The Superiority of the Russet Potato

James Sexton-Holtmeier, Contributing Writer

The standard russet potato is not only the superior potato, but it is also, without question, the greatest vegetable on the planet. A very common misconception is the idea that the potato is not a vegetable because it has such a different appearance and taste than what the average person tends to associate with a vegetable. While it is, of course, true that the potato stands out from other vegetables — it is actually a standard variety of root vegetables. The purpose of this brief piece, however, is not to argue that the potato is a vegetable, but rather to shine a light on just how impressive the potato, and more specifically, the russet potato, really is.

Before deeming the russet potato the superior potato, it must first be established that in general, potatoes are the most enjoyable vegetable to consume on planet Earth. It is not a stretch to say that potatoes are undeniably the most versatile vegetable. There are few vegetables that can be enjoyed fried, mashed, baked, puréed and in a salad. Potatoes find a way to check all of the boxes. Potatoes push the boundaries of what a vegetable can be. Take mashed potatoes, for example. The idea that a vegetable can be boiled, then mashed into a strange, smooth yet chunky consistency and served plain, and still be delicious, is nothing short of a miracle. Potatoes have become so universally adored that in restaurants, waiters will often ask customers if they would like a side of french fries with their meal. Entirely unprovoked by any cues from the customer, the waiter intuitively knows that fries would enhance just about any dish. The only other side that receives this level of praise and respect is potato chips. If a waiter were to do this with any other vegetable, they would be met with nothing but confusion. 

There is only one positive trait that other vegetables have over potatoes: the ability to be eaten raw. Most of the more “standard” vegetables can very easily be enjoyed raw. This tends to be the reason that when discussing vegetables, things like broccoli and carrots come to mind first. People like to associate vegetables with salad and other very healthy dishes, and because of this, potatoes are overlooked. Somehow the idea that vegetables that belong in salads are healthy and consequently potatoes are not healthy has gained popularity. Contrary to popular belief, potatoes have a number of impressive health benefits. Not only are they an excellent source of fiber, but they also contain many of the same antioxidants and vitamins that other, more “healthy” vegetables have.

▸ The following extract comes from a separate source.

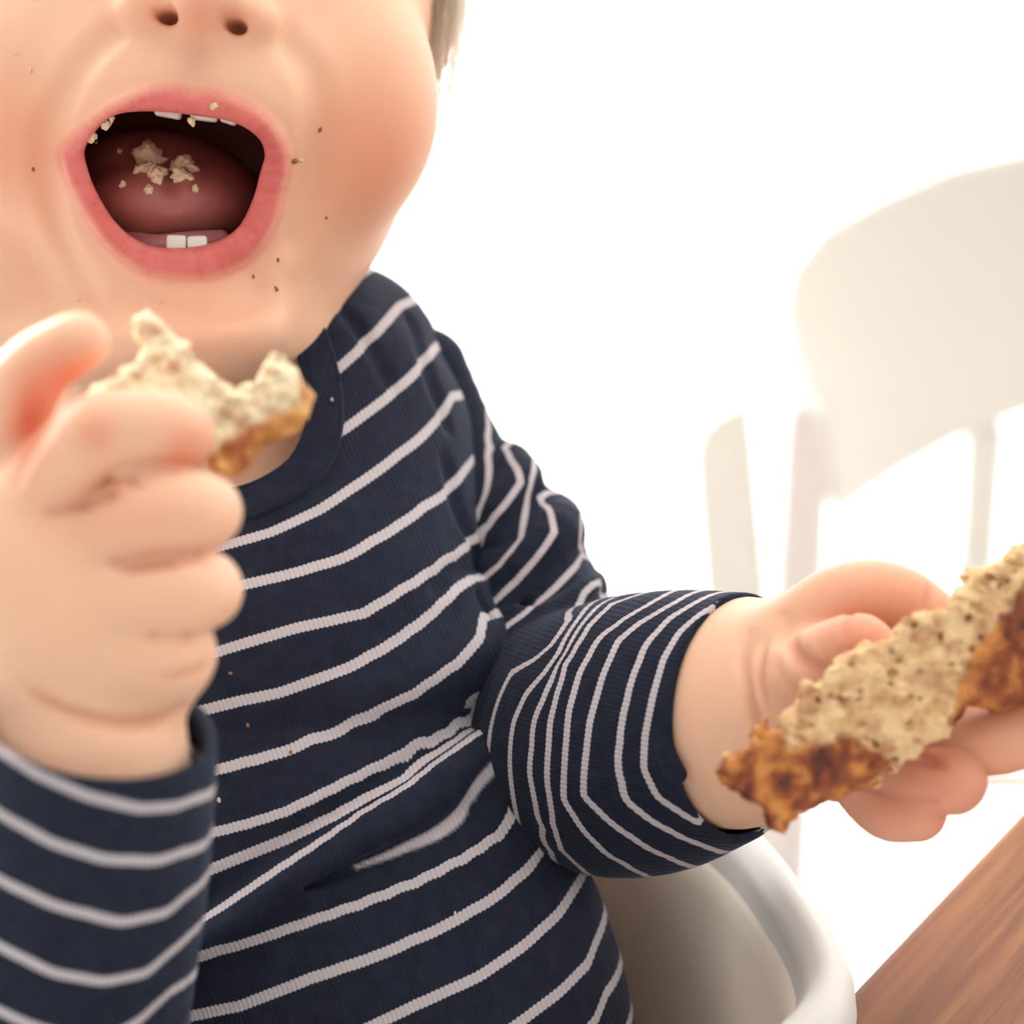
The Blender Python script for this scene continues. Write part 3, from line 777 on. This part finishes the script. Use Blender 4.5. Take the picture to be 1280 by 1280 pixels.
small = bread('bread_piece', B1, lambda x, y: 51.1 + (x - 250) * 0.004 - (y - 500) * 0.003, 0.62, [C1],
              'small bitten bread slice with pale crumb pinched in the raised fist', light=(255, 240, 205), crust=((214, 148, 72), (170, 92, 40), (240, 190, 110)), amp=0.08, bias=0.08, lump=0.05)
small.name = 'bread_piece.001'

# ------------------------------------------------------------------ crumbs
CR1 = flat('crumb_brown', (0.38, 0.17, 0.06), 0.8, 900, 0.6, 0.3); CR2 = flat('crumb_pale', (0.92, 0.72, 0.48), 0.8, 900, 0.5, 0.5)
def crumb_mesh(name, seed, material):
    m = Model(); m.u(ell((0, 60, 0), (0.5, 0.42, 0.45)), 0)
    m.x(lambda P, d: (d + 0.28 * fbm((P + seed * 7) * 2.2, 3, seed)).astype(f32) * 0.7)
    V, F = polygonise(m, (-1, 59, -1), (1, 61, 1), 0.075)
    V = V - np.array([0, 60, 0]); me = bpy.data.meshes.new(name)
    me.from_pydata([tuple(v * 0.01) for v in V], [], [tuple(map(int, f)) for f in F]); me.materials.append(material)
    me.polygons.foreach_set('use_smooth', np.ones(len(me.polygons), bool)); return me
CM = {('b', i): crumb_mesh('crumb', i + 1, CR1) for i in range(2)}; CM.update({('p', i): crumb_mesh('crumb', i + 5, CR2) for i in range(3)})
full = Model()
def crumb(m, px, py, size, kind, label, group, off=0.0, d0=40):
    p = surf(m, px, py, d0=d0); p = p + np.array([0, off, 0])
    i = rng.randrange(2 if kind == 'b' else 3)
    o = bpy.data.objects.new('bread_crumb', CM[(kind, i)]); C.objects.link(o)
    o.location = to_world(p); s = R(size, 60) ; o.scale = (s, s * rng.uniform(.7, 1), s * rng.uniform(.7, 1.1)); o.rotation_euler = (rng.uniform(0, 6), rng.uniform(0, 6), rng.uniform(0, 6))
    tag(o, label, 'crumb', group); return o
crumb(body, 368, 202, 11, 'b', 'largest brown crumb just outside the corner of the mouth', None, d0=55)
crumb(body, 376, 200, 6, 'p', 'pale fleck touching the brown crumb beside the mouth corner', None, d0=55)
for px, py, s, l in [(400, 163, 6, 'small reddish crumb on the cheek above the mouth corner'), (408, 272, 4, 'tiny lone dark crumb in the middle of the cheek'),
                     (347, 325, 6, 'dark oval crumb below the right end of the lower lip'), (345, 361, 6, 'lowest orange crumb of the cluster beside the chin'),
                     (317, 345, 5, 'faint orange crumb just under the lower lip, left in its cluster'), (42, 212, 5, 'brown crumb on the cheek left of the mouth')]:
    crumb(body, px, py, s, 'b', l, None, d0=55)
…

The idea that greener, more stereotypical vegetables are the only healthy vegetables is outdated and, quite frankly, childish. Although potatoes may be more calorically dense, this in no way means that they are unhealthy.

Now, to dive deeper into the complex world of potatoes, why is the russet potato so much more notable and well-rounded than the many other types of potatoes? The simple answer is, once again, versatility. Don’t get me wrong, I too enjoy a nice Yukon Gold from time to time. On occasion, I even enjoy a tastefully done kennebec, but these potatoes are much more specialized. For example, people will often claim that the kennebec is the best potato for frying and chipping, and while I don’t disagree, can we really call a potato the best if it only has one or two uses? The hallmark of a top-notch potato is its ability to be molded into anything. I would argue that a potato is nothing more than a piece of clay, and the chef is quite obviously the sculptor. The best clay is the one that is easily worked with and can be molded in countless different ways without breaking. The russet is the perfect piece of clay.

Because it is excellent for mashing, frying and baking, the russet potato meets all of the most sought-after criteria. Personally speaking, the baked potato, the mashed potato and the french fry are the three most enjoyable methods of consuming a potato. If you like your mashed potatoes fluffy, your baked potato smooth and absorbent, and your french fries long yet stable, the russet is a no-brainer.